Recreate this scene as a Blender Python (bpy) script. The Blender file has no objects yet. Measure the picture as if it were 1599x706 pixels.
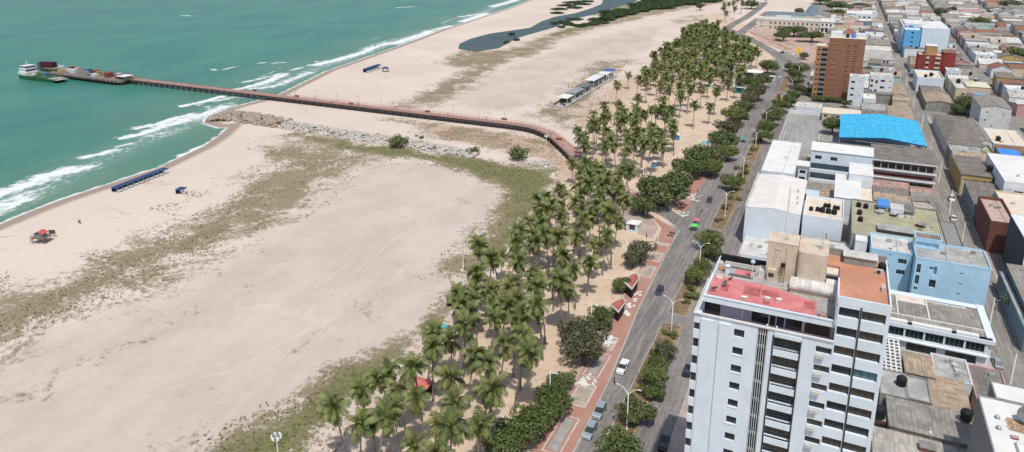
import bpy, math, random
import numpy as np
random.seed(7)
RNG = np.random.RandomState(11)
scn = bpy.context.scene
col = scn.collection
# ------------------------------------------------------------------ camera
# World axes: +Y runs along the avenue away from the viewer, +X is inland.
F_, XC, YC, HC = 1100., 800., 200., 100.
PITCH = math.radians(14.92); HEAD = math.radians(25)
cam = bpy.data.cameras.new('camera'); camo = bpy.data.objects.new('camera', cam); col.objects.link(camo)
camo.location = (0, 0, HC)
camo.rotation_euler = (math.radians(90) - PITCH, 0, HEAD)
cam.sensor_width = 36; cam.lens = F_ / 1599 * 36
cam.shift_y = -(353 - YC) / 1599
cam.clip_end = 8000; cam.clip_start = 1
scn.camera = camo

def at(px, py, z=0):
    """survey a point of the photograph on the level z -> world (X, Y)"""
    k = (py - YC) / F_; Z = (HC - z) / (math.sin(PITCH) + math.cos(PITCH) * k)
    X = (px - XC) / F_ * Z; Y = Z * (math.cos(PITCH) - math.sin(PITCH) * k)
    return (X * math.cos(HEAD) - Y * math.sin(HEAD), X * math.sin(HEAD) + Y * math.cos(HEAD))
def ats(pts, z=0): return [at(x, y, z) for x, y in pts]

# ------------------------------------------------------------------ light
scn.view_settings.view_transform = 'Standard'; scn.view_settings.look = 'None'; scn.view_settings.exposure = 0
SUN_EL = math.radians(64); sx, sy = 0.45, -0.893
w = bpy.data.worlds.new('World'); scn.world = w; w.use_nodes = True
nt = w.node_tree; bg = nt.nodes['Background']
sky = nt.nodes.new('ShaderNodeTexSky'); sky.sky_type = 'NISHITA'; sky.sun_disc = False
sky.sun_elevation = SUN_EL; sky.sun_rotation = math.atan2(sx, sy); sky.air_density = 1.2; sky.dust_density = 2.0
nt.links.new(sky.outputs[0], bg.inputs[0]); bg.inputs[1].default_value = 0.115
sl = bpy.data.lights.new('sun', 'SUN'); sl.energy = 3.15; sl.angle = math.radians(0.6); sl.color = (1, .955, .89)
so = bpy.data.objects.new('sun', sl); col.objects.link(so)
from mathutils import Vector, Matrix, noise as mnoise
d = Vector((sx * math.cos(SUN_EL), sy * math.cos(SUN_EL), math.sin(SUN_EL)))
so.rotation_euler = d.to_track_quat('Z', 'Y').to_euler(); so.location = (0, 0, 200)
scn.cycles.max_bounces = 5; scn.cycles.diffuse_bounces = 3; scn.cycles.transparent_max_bounces = 4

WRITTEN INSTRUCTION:
Quote the data exactly, leaving every image out of the copy.

REPLY:
Recreate this scene as a Blender Python (bpy) script. The Blender file has no objects yet. Measure the picture as if it were 1599x706 pixels.
import bpy, math, random
import numpy as np
random.seed(7)
RNG = np.random.RandomState(11)
scn = bpy.context.scene
col = scn.collection
# ------------------------------------------------------------------ camera
# World axes: +Y runs along the avenue away from the viewer, +X is inland.
F_, XC, YC, HC = 1100., 800., 200., 100.
PITCH = math.radians(14.92); HEAD = math.radians(25)
cam = bpy.data.cameras.new('camera'); camo = bpy.data.objects.new('camera', cam); col.objects.link(camo)
camo.location = (0, 0, HC)
camo.rotation_euler = (math.radians(90) - PITCH, 0, HEAD)
cam.sensor_width = 36; cam.lens = F_ / 1599 * 36
cam.shift_y = -(353 - YC) / 1599
cam.clip_end = 8000; cam.clip_start = 1
scn.camera = camo

def at(px, py, z=0):
    """survey a point of the photograph on the level z -> world (X, Y)"""
    k = (py - YC) / F_; Z = (HC - z) / (math.sin(PITCH) + math.cos(PITCH) * k)
    X = (px - XC) / F_ * Z; Y = Z * (math.cos(PITCH) - math.sin(PITCH) * k)
    return (X * math.cos(HEAD) - Y * math.sin(HEAD), X * math.sin(HEAD) + Y * math.cos(HEAD))
def ats(pts, z=0): return [at(x, y, z) for x, y in pts]

# ------------------------------------------------------------------ light
scn.view_settings.view_transform = 'Standard'; scn.view_settings.look = 'None'; scn.view_settings.exposure = 0
SUN_EL = math.radians(64); sx, sy = 0.45, -0.893
w = bpy.data.worlds.new('World'); scn.world = w; w.use_nodes = True
nt = w.node_tree; bg = nt.nodes['Background']
sky = nt.nodes.new('ShaderNodeTexSky'); sky.sky_type = 'NISHITA'; sky.sun_disc = False
sky.sun_elevation = SUN_EL; sky.sun_rotation = math.atan2(sx, sy); sky.air_density = 1.2; sky.dust_density = 2.0
nt.links.new(sky.outputs[0], bg.inputs[0]); bg.inputs[1].default_value = 0.115
sl = bpy.data.lights.new('sun', 'SUN'); sl.energy = 3.15; sl.angle = math.radians(0.6); sl.color = (1, .955, .89)
so = bpy.data.objects.new('sun', sl); col.objects.link(so)
from mathutils import Vector, Matrix, noise as mnoise
d = Vector((sx * math.cos(SUN_EL), sy * math.cos(SUN_EL), math.sin(SUN_EL)))
so.rotation_euler = d.to_track_quat('Z', 'Y').to_euler(); so.location = (0, 0, 200)
scn.cycles.max_bounces = 5; scn.cycles.diffuse_bounces = 3; scn.cycles.transparent_max_bounces = 4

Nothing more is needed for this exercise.